Certain.e.s disent Adrien, quelques-un.e.s choisissent de ne pas choisir, m'appellent Adrien-ou-Adrienne. Beaucoup s'en tiennent sagement, obstinément, à Adrienne. Le choc est rude dans leurs yeux quand je dis mon comment-tu-t'appelles : Adrien. Un temps, brûlant, suspendu. Qu'est-ce qu'elle raconte ? ... ou Adrienne, c'est comme on veut, j'ajoute alors et les voilà soulagés. C'était juste une blague, un caprice. Une femme ne peut pas vraiment s'appeler Adrien. L'ordre du monde a eu chaud. Pour eux, pour elles mais surtout pour eux, ce sera Adrienne, Adrienne-la-bizarre qui prétend porter un prénom d'homme. Mais non, que j'aimerais leur dire -j'essaie parfois- ce n'est pas un prénom d'homme que je veux, ni un des prénoms de femme les plus extravagants qui soient, Adrienne mon rockyname. Je veux un prénom de gens. Qu'on m'appelle juste par mon prénom, Toi-qui-t'appelles-ainsi et non Toi-femme-qui-t'appelles-ainsi, et pas non plus Toi-homme-qui-t'appelles-ainsi. Incompréhensible. C'est bien d'une femme.
Avec les vêtements, même cirque mais en moins tranché.
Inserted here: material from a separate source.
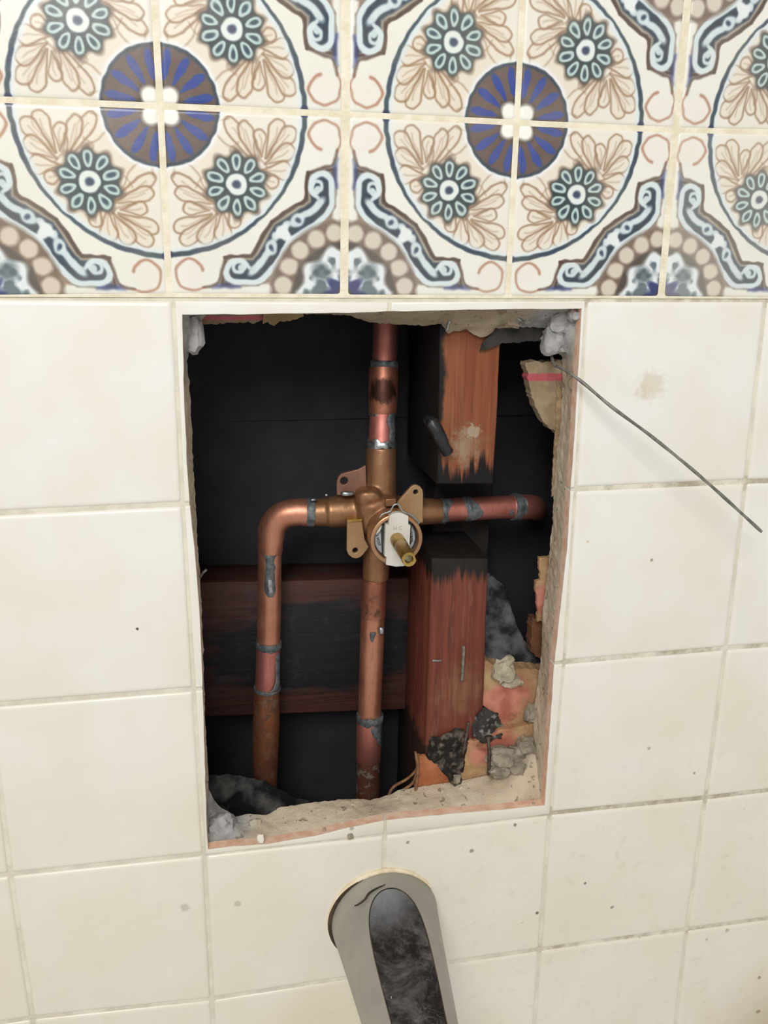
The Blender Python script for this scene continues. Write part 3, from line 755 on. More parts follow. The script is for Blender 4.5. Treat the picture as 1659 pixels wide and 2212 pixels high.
scrap('wallboard_scrap', [(1135, 783), (1215, 779), (1240, 790), (1240, 900), (1206, 940), (1197, 930), (1180, 918), (1165, 897), (1150, 862), (1143, 835)], 28, 9, M['stripe'], 'torn brown wallboard flap with a pink stripe at the upper right of the opening')
scrap('wallboard_scrap', [(1203, 822), (1214, 850), (1211, 930), (1213, 944), (1206, 1000), (1200, 1070), (1192, 1072), (1196, 1000), (1199, 945), (1201, 880)], 27, 1.2, M['board_core'], 'thin upright strip of torn wallboard below the pink-striped flap', amp=.0005)
scrap('wallboard_scrap', [(1165, 1206), (1196, 1200), (1196, 1345), (1162, 1340), (1160, 1300), (1156, 1275), (1158, 1255), (1166, 1252)], 33, 3, pink_paper('red_stained_paper_side', U(1180, 1290, 33), .012), 'crumpled reddish board paper on the right edge below the side pipe')
scrap('wallboard_scrap', [(1150, 1332), (1175, 1344), (1186, 1345), (1180, 1440), (1146, 1404)], 40, 9, M['brown'], 'dark brown board corner beside the dusty black felt')
a_ = scrap('wallboard_scrap', [(1030, 1425), (1062, 1434), (1100, 1444), (1180, 1448), (1190, 1560), (1150, 1562), (1098, 1577), (1086, 1572), (1070, 1545), (1046, 1527), (1030, 1520)], 33, 10, pink_paper('pink_board_paper', U(1085, 1515, 33), .022), 'pink and tan wallboard remnant under the pale mortar chunk')
scrap('wallboard_scrap', [(1012, 1602), (1055, 1592), (1075, 1578), (1140, 1566), (1175, 1560), (1175, 1610), (1130, 1620), (1060, 1655), (1050, 1690), (995, 1700), (996, 1660), (1006, 1630)], 27, 8, pink_paper('pink_board_paper_low', U(1070, 1612, 27), .020), 'pink-stained wallboard remnant behind the mortar rubble pile')
scrap('wallboard_scrap', [(905, 1633), (918, 1634), (948, 1655), (975, 1668), (978, 1690), (975, 1730), (890, 1730), (898, 1690)], 27, 3, simple('orange_board_paper', '9c5a38', 'b0714a', .9, sc=90., bs=.5), 'orange-brown torn board paper at the foot of the stud')
scrap('wallboard_scrap', [(428, 676), (575, 674), (572, 690), (560, 695), (500, 698), (434, 699)], 27, 3, paper('brown_board_paper_top', (U(500, 687, 27).z, .0011), '8d7b62', '7c6a52', 'b8616a'), 'strip of brown wallboard with a pink stripe under the top edge, upper left corner')
scrap('wallboard_scrap', [(570, 676), (655, 672), (654, 684), (640, 690), (612, 694), (592, 702), (578, 697), (568, 698)], 25, 1.5, simple('tan_torn_paper', '8b7450', 'a58d66', .9, sc=120., bs=.5), 'torn tan paper flap hanging under the top edge left of the riser pipe', amp=.0007)
scrap('felt_scrap', [(1036, 757), (1046, 735), (1065, 715), (1078, 700), (1196, 700), (1190, 722), (1172, 737), (1150, 735), (1120, 740), (1085, 742), (1060, 752)], 27.5, 1.2, simple('charcoal_felt', '252321', '3c3936', .9, sc=90., bs=.5), 'torn charcoal felt strip under the top edge, across the top of the stud', 'paper')
# rubble
def rock(label, a, b, y, r, seed, group=None, m='rubble', name='mortar_chunk', rough=.4):
    mb = MB(); mb.rock(U(a, b, y), [v / 1000 for v in r], seed, 3, rough); o = mb.build(name, M[m], None, smooth=25); tag(o, label, 'rubble', 'loose mortar rubble in the lower right corner'); return o
rock('pale mortar chunk resting on the pink wallboard remnant', 1091, 1446, 27, (7.0, 5.0, 8.2), 4, m='rubble_pale')
rock('pale mortar flake leaning under the larger pale chunk', 1106, 1471, 28, (6.4, 4.0, 4.0), 9, m='rubble_pale')
rock('largest grey chunk of the rubble pile in the lower right corner', 1082, 1632, 22, (9.0, 6.0, 6.0), 11)
rock('chunk at the right end of the rubble pile, against the jamb', 1138, 1608, 23, (6.0, 5., 5.0), 13)
rock('middle chunk of the rubble pile, right of the largest', 1112, 1628, 24, (6.0, 5., 5.5), 15)
rock('lowest chunk of the rubble pile on the mortar sill', 1078, 1664, 21, (8.0, 5., 5.0), 17)
rock('small grey chunk stuck on the right jamb above the rubble', 1150, 1540, 27, (4.5, 4., 5.5), 19)
rock('tiny pale chip on the sill at the foot of the stud', 987, 1683, 22, (2.2, 2., 2.8), 21)
rock('flat chunk low on the right of the rubble pile', 1116, 1656, 22, (6.5, 5., 4.2), 23)
# dusty black felt and dirt
M['dirt_black'] = simple('black_dirt', '26211d', '6b635b', .95, sc=190., bs=1., bsc=330., spec=.2, lo=.44, hi=.68)
def mound(name, pts, y, depth, m, label, cat, seed=0, amp=.0022, step=.0030):
    """a slumped sheet: dense plate with a crumpled face"""
    P = px(pts, y); xs = [p.x for p in P]; zs = [p.z for p in P]; mb = MB(); nx = int((max(xs) - min(xs)) / step) + 1; nz = int((max(zs) - min(zs)) / step) + 1
    def inside(x, z):
        c = False
        for i in range(len(P)):
            a, b = P[i], P[i - 1]
            if (a.z > z) != (b.z > z) and x < (b.x - a.x) * (z - a.z) / (b.z - a.z) + a.x: c = not c
        return c
    def pin(x, z):
        best = None
        for i in range(len(P)):
            a, b = P[i - 1], P[i]; d = b - a; t = max(0, min(1, ((x - a.x) * d.x + (z - a.z) * d.z) / max(1e-12, d.x * d.x + d.z * d.z)))
            q = a + d * t; e = (q.x - x) ** 2 + (q.z - z) ** 2
            if best is None or e < best[0]: best = (e, q.x, q.z)
        return best[1:]
    idx = {}
    def vid(i, j):
        if (i, j) not in idx:
            x = min(xs) + i * step; z = min(zs) + j * step
            if not inside(x, z): x, z = pin(x, z)
            q = Vector((x * 75, seed, z * 75))
            idx[(i, j)] = len(mb.v); mb.v.append(Vector((x + mnoise.noise(q * 5) * .0009, y / 1000 + depth * (z - min(zs)) / (max(zs) - min(zs)) + amp * mnoise.fractal(q, 1., 2., 4), z + mnoise.noise(q * 5 + Vector((9, 9, 9))) * .0009)))
        return idx[(i, j)]
    for i in range(-1, nx + 1):
        for j in range(-1, nz + 1):
            if any(inside(min(xs) + (i + p) * step, min(zs) + (j + q) * step) for p in (0, 1) for q in (0, 1)): mb.f.append([vid(i, j), vid(i + 1, j), vid(i + 1, j + 1), vid(i, j + 1)]); mb.m.append(0)
    o = mb.build(name, m, None, smooth=70); md = o.modifiers.new('thick', 'SOLIDIFY'); md.thickness = .0015; md.offset = 1
    return tag(o, label, cat)
mound('felt_scrap', [(1030, 1262), (1060, 1262), (1085, 1272), (1112, 1292), (1122, 1330), (1132, 1372), (1146, 1400), (1176, 1415), (1180, 1462), (1030, 1450)], 52, .030, M['felt_grey'], 'dusty black building felt slumped to the right of the lower stud', 'paper', 3, .003)
mound('debris_heap', [(932, 1600), (960, 1592), (1000, 1575), (1012, 1600), (1002, 1640), (996, 1680), (985, 1700), (960, 1670), (925, 1640)], 26, .003, M['dirt_black'], 'black and grey dirt caked over the foot of the stud', 'debris', 8, .0048, .0014)
mound('debris_heap', [(1020, 1590), (1028, 1550), (1046, 1530), (1075, 1545), (1090, 1572), (1080, 1592), (1040, 1600)], 28, .004, simple('grey_dust', '2e2b28', '84857f', .8, sc=220., bs=1., bsc=300., lo=.5, hi=.68), 'grey dust clump between the stud foot and the pink paper', 'debris', 12, .0045, .0014)
mound('felt_scrap', [(430, 1690), (500, 1692), (570, 1702), (640, 1735), (720, 1745), (700, 1800), (430, 1800)], 55, .010, M['felt_dust'], 'crumpled dusty black felt in the lower left corner of the opening', 'paper', 17, .004)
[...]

Des femmes qui ne s'habillent pas "en femme" il y en a. On n'aurait même pas remarqué cette bizarrerie chez moi si mon prénom ne cherchait pas lui aussi à échapper à la dichotomie. Travestie, alors ? Certains le croient, se raccrochent à leur dernière chance de me classer : travestie, donc pas étonnant, anormale de façon normale. Mais regardez mieux ! Je ne suis pas déguisée en homme. Mon menton leur jette à la tête son absence de faux poils de barbe, ma voix s'obstine dans les aigus. Personne ne peut prétendre que je cherche à tromper sur la marchandise. Homo alors ? Homasse, une butch qui ferait rouler ses biceps en un viril affrontement avec ses rivaux, les hommes ? Mais regardez-moi ! L'hypothèse n'a été soulevée qu'hors de ma présence, elle ne tient pas la route face à ma légèreté, mon aplomb de plume.
C'est quoi cette fille-garçon-mais-pas-garçon ? Le contraire de la dichotomie, ne vous déplaise. Juste quelqu'un, pas plus volumineux que n'importe qui mais pas rangeable, encombrante comme cette question qui court toujours, poursuivant ses ravages dans l'ordre du monde.